The legal profession is somewhat unique in that it permits self-policing. An attorney has an obligation to report misconduct; however, a threat to report misconduct may itself run afoul of the ethical rules. At issue are at least two competing rules of professional conduct. We all want to make sure attorneys, as a group, are fighting cleanly, but these competing rules present a dilemma. How to know when, if, and how to report?
On one hand, Model Rule of Professional Conduct 8.3 imposes upon a lawyer with knowledge of conduct that seriously calls into question another lawyer’s “honesty, trustworthiness, or fitness” to report the violation. Easy, right? Attorneys are required to report their colleagues, adversaries, friends and others to the ethics board.

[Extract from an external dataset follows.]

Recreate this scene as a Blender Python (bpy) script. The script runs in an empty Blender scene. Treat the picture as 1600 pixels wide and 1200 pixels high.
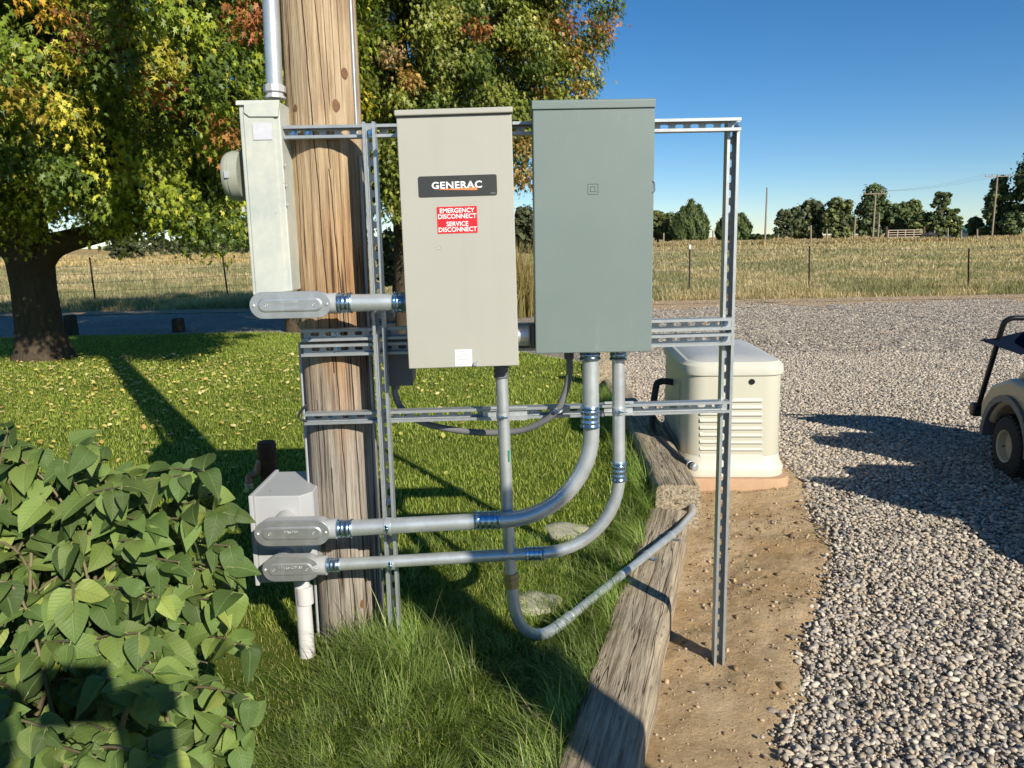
import bpy, math, random
import numpy as np
rng = np.random.default_rng(7); random.seed(7)
C = bpy.context.scene.collection
sc = bpy.context.scene
rad = math.radians

# ------------------------------------------------------------------ camera
F = 1200.; TH = math.atan((600-376)/F); RO = rad(1.05); H = 1.5
fwd = np.array([0, math.cos(TH), -math.sin(TH)]); up0 = np.array([0, math.sin(TH), math.cos(TH)]); r0 = np.array([1., 0, 0])
CR = r0*math.cos(RO)-up0*math.sin(RO); CU = up0*math.cos(RO)+r0*math.sin(RO)
from mathutils import Matrix, Vector
cam = bpy.data.cameras.new('camera'); cam.sensor_width = 36; cam.lens = 27.0; cam.clip_start = .02; cam.clip_end = 8000
co = bpy.data.objects.new('camera', cam); C.objects.link(co)
co.matrix_world = Matrix(((CR[0], CU[0], -fwd[0], 0), (CR[1], CU[1], -fwd[1], 0), (CR[2], CU[2], -fwd[2], H), (0, 0, 0, 1)))
sc.camera = co
# ------------------------------------------------------------------ light
SUN_EL = rad(29); SUN_AZ = math.atan2(.53, -.85)      # compass angle from +Y towards +X
w = bpy.data.worlds.new('World'); sc.world = w; w.use_nodes = True
wn = w.node_tree; wn.nodes.clear()
sky = wn.nodes.new('ShaderNodeTexSky'); sky.sky_type = 'NISHITA'; sky.sun_disc = False
sky.sun_elevation = SUN_EL; sky.sun_rotation = SUN_AZ; sky.altitude = 900; sky.air_density = .9; sky.dust_density = 0.; sky.ozone_density = 4.0
bg = wn.nodes.new('ShaderNodeBackground'); bg.inputs[1].default_value = .088
wo = wn.nodes.new('ShaderNodeOutputWorld'); hs = wn.nodes.new('ShaderNodeHueSaturation'); hs.inputs['Saturation'].default_value = 1.24; wn.links.new(sky.outputs[0], hs.inputs['Color']); wn.links.new(hs.outputs[0], bg.inputs[0]); wn.links.new(bg.outputs[0], wo.inputs[0])
sl = bpy.data.lights.new('sun', 'SUN'); sl.energy = 5.0; sl.angle = rad(.5); sl.color = (1, .93, .80)
so = bpy.data.objects.new('sun', sl); C.objects.link(so)
sd = Vector((.53*math.cos(SUN_EL), -.85*math.cos(SUN_EL), math.sin(SUN_EL)))
so.rotation_euler = sd.to_track_quat('Z', 'Y').to_euler()
sc.view_settings.view_transform = 'Standard'; sc.view_settings.look = 'None'
sc.view_settings.exposure = 0.38; sc.view_settings.gamma = 1; sc.view_settings.use_curve_mapping = False
sc.cycles.max_bounces = 8; sc.cycles.transparent_max_bounces = 8

def ray(px, py): return fwd+CR*(px-800)/F-CU*(py-600)/F
def G(px, py, z=0.):                       # point of a level surface under a measured picture point
    d = ray(px, py); return d*((z-H)/d[2])+np.array([0, 0, H])
def P(px, py, Y):                          # point at a measured depth
    d = ray(px, py); return d*(Y/d[1])+np.array([0, 0, H])

# ------------------------------------------------------------------ helpers
def tag(o, label=None, cat=None, group=None, kind=None):
    if label: o['label'] = label
    if cat: o['category'] = cat
    if group: o['group'] = group
    if kind: o['kind'] = kind
    return o
def empty(name, loc, label, cat, group=None):
    o = bpy.data.objects.new(name, None); C.objects.link(o); o.location = tuple(loc); o.empty_display_size = .1
    return tag(o, label, cat, group)
def wloc(o):
    l = np.array(o.location)
    while o.parent: o = o.parent; l = l+np.array(o.location)
    return l
def unit(v): v = np.array(v, float); return v/max(1e-12, np.linalg.norm(v))
def perp(d):
    d = unit(d); a = np.array([0, 0, 1.]) if abs(d[2]) < .9 else np.array([1., 0, 0])
    u = unit(np.cross(d, a)); return u, np.cross(d, u)
class MB:
    def __init__(s): s.v = []; s.f = []
    def add(s, vs, fs):
        b = len(s.v); s.v += [tuple(map(float, x)) for x in vs]; s.f += [tuple(i+b for i in f) for f in fs]; return s
    def box(s, a, b):
        x0, y0, z0 = a; x1, y1, z1 = b
        return s.add([(x0, y0, z0), (x1, y0, z0), (x1, y1, z0), (x0, y1, z0), (x0, y0, z1), (x1, y0, z1), (x1, y1, z1), (x0, y1, z1)],
                     [(0, 3, 2, 1), (4, 5, 6, 7), (0, 1, 5, 4), (1, 2, 6, 5), (2, 3, 7, 6), (3, 0, 4, 7)])
    def obox(s, c, ax, h):
        c = np.array(c); ax = [np.array(a, float) for a in ax]; vs = []
        for k in ((-1, -1, -1), (1, -1, -1), (1, 1, -1), (-1, 1, -1), (-1, -1, 1), (1, -1, 1), (1, 1, 1), (-1, 1, 1)):
            vs.append(c+ax[0]*h[0]*k[0]+ax[1]*h[1]*k[1]+ax[2]*h[2]*k[2])
        return s.add(vs, [(0, 3, 2, 1), (4, 5, 6, 7), (0, 1, 5, 4), (1, 2, 6, 5), (2, 3, 7, 6), (3, 0, 4, 7)])
    def tube(s, pts, r, n=12, caps=True):
        pts = [np.array(p, float) for p in pts]; m = len(pts)
        rs = [r]*m if np.isscalar(r) else list(r)
        t0 = unit(pts[1]-pts[0]); u, v = perp(t0); vs = []; fs = []
        for i, p in enumerate(pts):
            t = unit(pts[min(i+1, m-1)]-pts[max(i-1, 0)])
            u = unit(u-t*np.dot(u, t)); v = np.cross(t, u)
            for k in range(n):
                a = 2*math.pi*k/n; vs.append(p+rs[i]*(u*math.cos(a)+v*math.sin(a)))
        for i in range(m-1):
            for k in range(n):
                a = i*n+k; b = i*n+(k+1) % n; fs.append((a, b, b+n, a+n))
        if caps: fs.append(tuple(range(n))[::-1]); fs.append(tuple((m-1)*n+k for k in range(n)))
        return s.add(vs, fs)
    def lathe(s, o, d, prof, n=24, caps=True):
        o = np.array(o, float); d = unit(d); u, v = perp(d); vs = []; fs = []
        for t, r in prof:
            for k in range(n):
                a = 2*math.pi*k/n; vs.append(o+d*t+r*(u*math.cos(a)+v*math.sin(a)))
        for i in range(len(prof)-1):
            for k in range(n):
                a = i*n+k; b = i*n+(k+1) % n; fs.append((a, b, b+n, a+n))
        if caps: fs.append(tuple(range(n))[::-1]); fs.append(tuple((len(prof)-1)*n+k for k in range(n)))
        return s.add(vs, fs)
    def loft(s, rings, caps=True):
        n = len(rings[0]); vs = [p for r in rings for p in r]; fs = []
        for i in range(len(rings)-1):
            for k in range(n):
                a = i*n+k; b = i*n+(k+1) % n; fs.append((a, b, b+n, a+n))
        if caps: fs.append(tuple(range(n))[::-1]); fs.append(tuple((len(rings)-1)*n+k for k in range(n)))
        return s.add(vs, fs)
    def build(s, name, mat, parent=None, base=None, bevel=0, smooth=None, seg=2):
        base = np.array(base if base is not None else (wloc(parent) if parent is not None else (0, 0, 0)), float)
        off = base
        me = bpy.data.meshes.new(name); me.from_pydata([tuple(np.array(p)-off) for p in s.v], [], s.f); me.update()
        o = bpy.data.objects.new(name, me); C.objects.link(o); me.materials.append(mat)
        if parent is not None: o.parent = parent
        else: o.location = tuple(base)
        if smooth is not None:
            me.shade_smooth(); me.set_sharp_from_angle(angle=rad(smooth))
        if bevel:
            m = o.modifiers.new('bevel', 'BEVEL'); m.width = bevel; m.segments = seg; m.limit_method = 'ANGLE'; m.angle_limit = rad(35)
        return o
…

However, on the other hand, at least three rules prohibit unfounded disciplinary complaints. Rule 3.1 prohibits an attorney from bringing a frivolous proceeding, Rule 4.1 requires an attorney to be truthful in dealing with others on a client’s behalf, Rule 4.4 bars an attorney, in representing a client, from using “means that have no substantial purpose other than to embarrass, delay, or burden a third person,” and Rule 8.4 prohibits an attorney from engaging in conduct involving dishonesty, fraud, deceit or misrepresentation” and in “conduct that is prejudicial to the administration of justice.” Each of these rules may be interpreted to prohibit unsupported allegations of attorney misconduct. Further, the ethical codes in many jurisdictions prohibit an attorney from threatening to report an ethical violation and/or criminal prosecution solely to gain advantage in a civil matter.

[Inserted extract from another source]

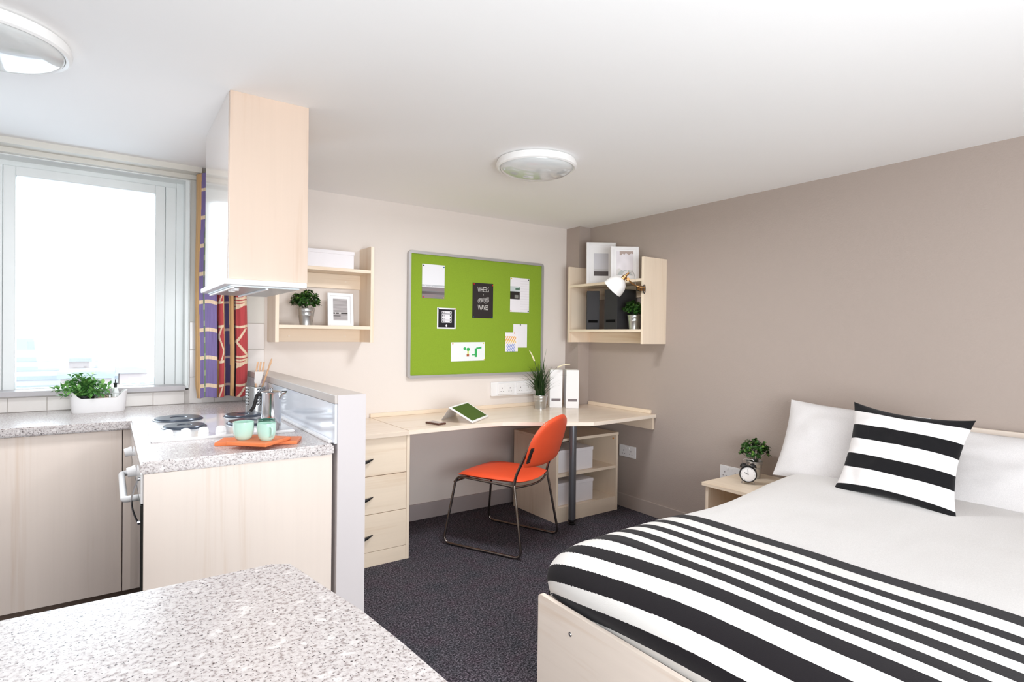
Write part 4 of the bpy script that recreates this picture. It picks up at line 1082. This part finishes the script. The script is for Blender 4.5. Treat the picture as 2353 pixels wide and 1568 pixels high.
# ================================================================== DESK THINGS
# tablet on a folding white stand
tb_ = thing('tablet', 'white tablet with plain green screen propped on a folded white stand', 'tablet', (1.95, 3.18, .7455))

A_ = Vector((1.755, 3.156, .838)); B_ = A_ + Vector((.245, .193, 0)); D_ = Vector((1.867, 3.045, .7475)); C_ = D_ + Vector((.238, .188, 0))
def slab(q, th):
    n = (q[1] - q[0]).cross(q[3] - q[0]).normalized()
    if n.z > 0: n = -n
    bm = bmesh.new(); a = [bm.verts.new(p) for p in q]; b = [bm.verts.new(p + n * th) for p in q]
    bm.faces.new(a); bm.faces.new(b[::-1])
    for k in range(4): bm.faces.new((a[k], a[(k + 1) % 4], b[(k + 1) % 4], b[k]))
    bmesh.ops.recalc_face_normals(bm, faces=bm.faces[:]); return bm, n
q = [p + Vector((0, 0, .008)) for p in (A_, B_, C_, D_)]
s_, nn_ = slab(q, .008); bmesh.ops.bevel(s_, geom=s_.edges[:], offset=.0015, segments=2, affect='EDGES'); obj('case', s_, m_whplastic, tb_)
def inset(q, a, b):
    c = sum(q, Vector()) / 4; o = []
    for u, v in ((a, b), (1 - a, b), (1 - a, 1 - b), (a, 1 - b)): o.append(q[0].lerp(q[1], u).lerp(q[3].lerp(q[2], u), v))
    return o
s_, _n = slab([p - nn_ * .0009 for p in inset(q, .055, .075)], .0006); obj('screen', s_, m_tabgreen, tb_)
f0 = Vector((1.776, 3.297, .7465)); st2, _n = slab([A_ + Vector((.004, .006, .002)), A_ + Vector((.200, .160, .002)), f0 + Vector((.196, .154, 0)), f0], .002); obj('stand_flap', st2, m_whplastic, tb_)
ph = thing('phone', 'small dark brown cased phone lying on the desk beside the tablet', 'phone', (1.668, 3.168, .7453), math.atan2(-.116, .033))
obj('case', box(-.060, .060, -.032, .032, 0, .011, .003), m_brownleather, ph, world=False)
obj('screen', box(-.052, .052, -.027, .027, .0111, .0116), m_phoneglass, ph, world=False)

# clip-on lamp on the grey-wall shelf
LC = Vector((3.002, 2.700, 1.640))
def lp(px, py, d=0.0):  # offsets from the clamp measured across / up (metres), d towards the room
    return LC + RT * px + Vector((0, 0, py)) - FD * d
lam = thing('clip_lamp', 'white and brass clip-on reading lamp on the front edge of the grey-wall shelf', 'lamp', tuple(LC))
obj('clamp', box(2.955, 3.010, 2.672, 2.678, 1.618, 1.652, .001), m_brass, lam); obj('clamp', box(2.955, 3.010, 2.7005, 2.7065, 1.618, 1.652, .001), m_black, lam)
obj('clamp', box(2.955, 2.994, 2.6785, 2.700, 1.622, 1.648, .001), m_brass, lam)
rg = [Vector((2.985 + .0, 2.660 + .010 * math.cos(a * PI / 10), 1.630 + .030 * math.sin(a * PI / 10))) + RT * (.014 * math.cos(a * PI / 10)) for a in range(20)]
obj('clamp_ring', tube(rg, .0028, 8, closed=True), m_black, lam, True)
obj('clamp_arm', tube([Vector((2.985, 2.655, 1.64)), Vector((2.96, 2.668, 1.640)), lp(-.045, .010, .05)], .006, 10), m_brass, lam, True)
j1 = lp(-.050, .012, .055); j2 = lp(-.112, .052, .075); j3 = lp(-.118, .098, .085); j4 = lp(-.150, .072, .09)
obj('arm', tube([j1, lp(-.08, .025, .065), j2], .0055, 10), m_brass, lam, True)
obj('joint', cyl(j2 - FD * .012, j2 + FD * .012, .011, 16), m_brass, lam, True)
sp0 = lp(-.148, .054, .09); ax = (RT * -.66 + Vector((0, 0, -.70)) + FD * .34).normalized()
obj('socket', tube([sp0 - ax * .058, sp0 - ax * .030, sp0 - ax * .028, sp0 + ax * .004], .012, 16, radii=[.007, .008, .014, .017]), m_brass, lam, True)
obj('neck', tube([j2, sp0 - ax * .012], .0065, 10), m_brass, lam, True)
shp = lathe([(.016, 0), (.030, .006), (.050, .022), (.064, .046), (.071, .075), (.0735, .098), (.0715, .098), (.069, .075), (.062, .047), (.048, .024), (.028, .008), (.014, .002)], 40)
shp.transform(Matrix.Translation(sp0) @ ax.to_track_quat('Z', 'Y').to_matrix().to_4x4()); obj('lamp_shade', shp, m_shade, lam, True)
blb = lathe([(0, .075), (.018, .068), (.025, .050), (.018, .030), (.010, .010), (0, .008)], 20); blb.transform(Matrix.Translation(sp0) @ ax.to_track_quat('Z', 'Y').to_matrix().to_4x4()); obj('bulb', blb, m_whplastic, lam, True)
cb_ = [sp0 - ax * .056, sp0 - ax * .066 + RT * .02, lp(-.075, .095, .09), lp(-.062, .055, .08), lp(-.060, .025, .07), j1]
obj('cable', tube(fillet(cb_, .03, 6), .0018, 6), plain('grey_cable', (150, 146, 140), .5), lam, True)

# alarm clock
ck = thing('alarm_clock', 'small black twin-bell alarm clock with white dial on the bedside table', 'clock', (2.945, 1.842, .4825), -1.01)
R_ = .046; zc_ = .056
def ydisc(r, y0, y1, z, seg=36): return cyl((0, y0, z), (0, y1, z), r, seg)
cbm = lathe([(0, .018), (R_ - .006, .018), (R_, .010), (R_, -.018), (R_ - .002, -.021), (R_ - .0055, -.021), (R_ - .0055, -.016), (0, -.016)], 40)
cbm.transform(Matrix.Translation((0, 0, zc_)) @ Matrix.Rotation(-PI / 2, 4, 'X')); obj('case', cbm, m_black, ck, True, world=False)
obj('dial', ydisc(R_ - .006, -.0172, -.0164, zc_), m_whcard, ck, world=False)
for a, L, w in ((-4, .030, .0010), (-62, .022, .0014)):
    b = box(-w, w, -.0186, -.0178, 0, L); b.transform(Matrix.Translation((0, 0, zc_)) @ Matrix.Rotation(math.radians(a), 4, 'Y')); obj('clock_hand', b, m_black, ck, world=False)
obj('hand_hub', ydisc(.0028, -.0195, -.0176, zc_, 12), m_black, ck, world=False)
for k in range(12):
    b = box(-.0006, .0006, -.0177, -.0173, .032, .037); b.transform(Matrix.Translation((0, 0, zc_)) @ Matrix.Rotation(k * PI / 6, 4, 'Y')); obj('hour_mark', b, m_label, ck, world=False)
for sx in (-1, 1):
    bl_ = lathe([(0, .013), (.010, .011), (.017, .005), (.0195, -.001), (.018, -.001), (0, .008)], 24); bl_.transform(Matrix.Translation((sx * .026, 0, zc_ + .045)) @ Matrix.Rotation(sx * .45, 4, 'Y')); obj('bell', bl_, m_black, ck, True, world=False)
    obj('foot', tube([(sx * .026, 0, zc_ - .034), (sx * .033, 0, .001)], .0028, 8), m_chrome, ck, True, world=False)
    obj('bell_post', tube([(sx * .018, 0, zc_ + .040), (sx * .026, 0, zc_ + .057)], .002, 8), m_chrome, ck, True, world=False)
obj('carry_handle', tube(fillet([(-.030, 0, zc_ + .056), (-.028, 0, zc_ + .082), (.028, 0, zc_ + .082), (.030, 0, zc_ + .056)], .014), .0022, 8), m_chrome, ck, True, world=False)
obj('hammer', tube([(0, 0, zc_ + .044), (0, 0, zc_ + .060)], .0025, 8), m_chrome, ck, True, world=False)

# ================================================================== CEILING LAMPS
def oyster(label, x, y, power):
    t = thing('ceiling_lamp', label, 'ceiling lamp', (x, y, ZC), 0, 'round ceiling lamps')
    obj('base_ring', lathe([(0, 0), (.188, 0), (.200, -.004), (.206, -.022), (.204, -.036), (.196, -.041), (.188, -.038), (.186, -.03), (0, -.03)], 64, (x, y, ZC - .0005)), m_lamprim, t, True)
    pr = [(.1865, -.034)] + [(.1865 * math.cos(PI / 2 * k / 14), -.034 - .052 * math.sin(PI / 2 * k / 14)) for k in range(1, 14)] + [(0, -.086)]
    obj('glass_dome', lathe(pr, 64, (x, y, ZC)), m_lampglass, t, True)
    l = bpy.data.lights.new('lamp_light', 'AREA'); l.shape = 'DISK'; l.size = .36; l.energy = power; l.color = (.93, .965, 1.0)
    lo = bpy.data.objects.new('lamp_light', l); COL.objects.link(lo); lo.parent = t; lo.location = (0, 0, -.092); return t
oyster('round white ceiling lamp with frosted dome over the study area', 1.782, 2.320, 19)
oyster('round white ceiling lamp with frosted dome over the kitchen, partly out of view', -.302, 2.315, 9)

# ================================================================== CURTAIN
CX0, CX1, CZ0, CZ1 = .388, .650, .940, 2.165
TAN, TAN2, PUR, PURD, REDC, CRM, GRN, DRKC = (204, 164, 116), (188, 144, 94), (124, 110, 156), (66, 56, 90), (180, 72, 74), (224, 200, 172), (112, 128, 104), (48, 30, 36)
def near(z, z0, per, w): return abs((z - z0 + per / 2) % per - per / 2) < w / 2
def tri(z, per): q = (z / per) % 1.0; return 2 * q if q < .5 else 2 - 2 * q
def curt_col(x, z):
    x += .0025 * math.sin(z * 5.0)
    n = noise.noise(Vector((x * 260, z * 9, 0))); m = 1 + .07 * n
    def c(k): return tuple(max(0, min(255, v * m)) for v in k)
    if x < .406: return c(TAN)
    if x < .493:
        if abs(x - .428) < .0035: return c(GRN) if near(z * 1.0, 1.3, .09, .06) else c((150, 160, 130))
        if near(z, 1.311, .153, .018): return c(CRM)
        return c(PUR)
    if x < .500: return c(TAN2) if z < 1.15 else c(DRKC)  # upper part: shade inside the fold painted into the cloth colour
    if x < .524:
        if near(z, 1.468, .33, .012) or near(z, 1.335, .33, .012): return c(CRM)
        if abs((x - .500) / .024 - tri(z - 1.28, .17)) < .16 and near(z, 1.24, .33, .20): return c(CRM)
        return c(REDC)
    if x < .531: return c(TAN)
    if x < .556: return c((150, 132, 130)) if near(z, 1.311, .153, .015) else c(PURD)
    if x < .580: return c(DRKC) if abs(x - .5785) < .0012 else c(TAN)
    if x < .585: return c(DRKC)  # second crease, its shade painted as a dark strip
    if near(z, 1.445 + (x - .6) * .5, .33, .016) or near(z, 1.335, .33, .015) or near(z, 1.477, .33, .010) or near(z, 1.165, .33, .013) or near(z, 1.127, .33, .013): return c(CRM)
    if abs((x - .588) / .056 - tri(z - 1.250, .16)) < .13 and near(z, 1.245, .33, .15): return c(CRM)
    return c(REDC)
cbm = bmesh.new(); ccl = cbm.loops.layers.color.new('Col'); nx_, nz_ = 200, 360
FOLD = [(.388, 3.565), (.395, 3.535), (.406, 3.515), (.43, 3.500), (.46, 3.494), (.488, 3.500), (.4965, 3.545), (.500, 3.548), (.504, 3.510), (.513, 3.498), (.524, 3.503), (.531, 3.535), (.543, 3.548), (.556, 3.540), (.562, 3.510), (.569, 3.500), (.577, 3.510), (.583, 3.548), (.590, 3.515), (.61, 3.495), (.63, 3.498), (.642, 3.520), (.650, 3.55)]
def fold(x):
    for (a, ya), (b, yb) in zip(FOLD, FOLD[1:]):
        if a <= x <= b: t = (x - a) / (b - a); t = t * t * (3 - 2 * t); return ya + (yb - ya) * t
    return FOLD[-1][1]
V = []
for i in range(nx_ + 1):
    x0 = CX0 + (CX1 - CX0) * i / nx_; row = []
    for j in range(nz_ + 1):
        z = CZ0 + (CZ1 - CZ0) * j / nz_
        sh = .010 * math.exp(-((z - CZ0) / .05) ** 2) if i < 12 else (-.012 * math.exp(-((z - CZ0) / .06) ** 2) if i > nx_ - 10 else 0)
        taper = 1 - .06 * max(0, (z - 1.25)) ** 1.2 * ((x0 - .39) / .26)
        amp = .8 + .2 * math.sin(z * 4)
        row.append(cbm.verts.new((CX0 + (x0 - CX0) * taper + sh + .002 * math.sin(z * 7), 3.53 + (fold(x0) - 3.53) * amp, z + .004 * math.sin(x0 * 60))))
    V.append(row)
for i in range(nx_):
    for j in range(nz_):
        f = cbm.faces.new((V[i][j], V[i + 1][j], V[i + 1][j + 1], V[i][j + 1])); c = rgb(curt_col(CX0 + (CX1 - CX0) * (i + .5) / nx_, CZ0 + (CZ1 - CZ0) * (j + .5) / nz_))
        for lp_ in f.loops: lp_[ccl] = c
cu = obj('curtain', cbm, m_vcurtain, sm=True, origin=(.52, 3.53, .94)); md = cu.modifiers.new('t', 'SOLIDIFY'); md.thickness = .003
setp(cu, 'folded purple and red patterned curtain with tan bands, hanging right beside the window', 'curtain')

First, not all suspicions of ethical violations must be reported. Indeed, if this were the case, the failure to report any violation would itself be a professional offense. The reportable/non-reportable distinction is customarily drawn in terms of offenses involving “moral turpitude.” With that in mind, reportable ethics offenses are those that indicate a lack of those attributes relevant to practicing law, such as violence, dishonesty, fraud, breach of trust, a pattern of repeated offenses, or any other serious interference with the administration of justice. By contrast, those offenses that do not have any specific connection to fitness to practice law, such as adultery, are generally not the appropriate topics of ethics violation reports.
Further, jurisdictions have struggled with what constitutes a “threat” to report an ethical or criminal violation. Some ethics opinions interpret even a slight allusion to criminal or ethical penalties or even the use of such terms to describe the opposing party’s conduct as an impermissible veiled threat. Others have concluded that such a determination must be made on a case-by-case basis; still others only prohibit “threats” when they are made solely to gain advantage in a civil matter.
To stay on the safe side, no matter where you practice, remember the following:
- Scrutinize the sin. Is this offense something that, if true, makes this attorney unfit to practice law? If not, then do not report.
- Evaluate the evidence; assess your aims. Make sure your suspicion of wrongdoing has a legitimate basis; and ask yourself if this is a legitimate offense that should be reported. You know when the tactic of threatening to report, even if it is vague or ambiguous, is really a ploy to compel the opposing side to comply with your wishes.
- Check yourself before you wreck yourself. An adversary’s tactics and/or attitude can sometimes be frustrating and/or downright rude. Don’t let personal animosity lead to threats or unfounded complaints. Take a breath before you accuse.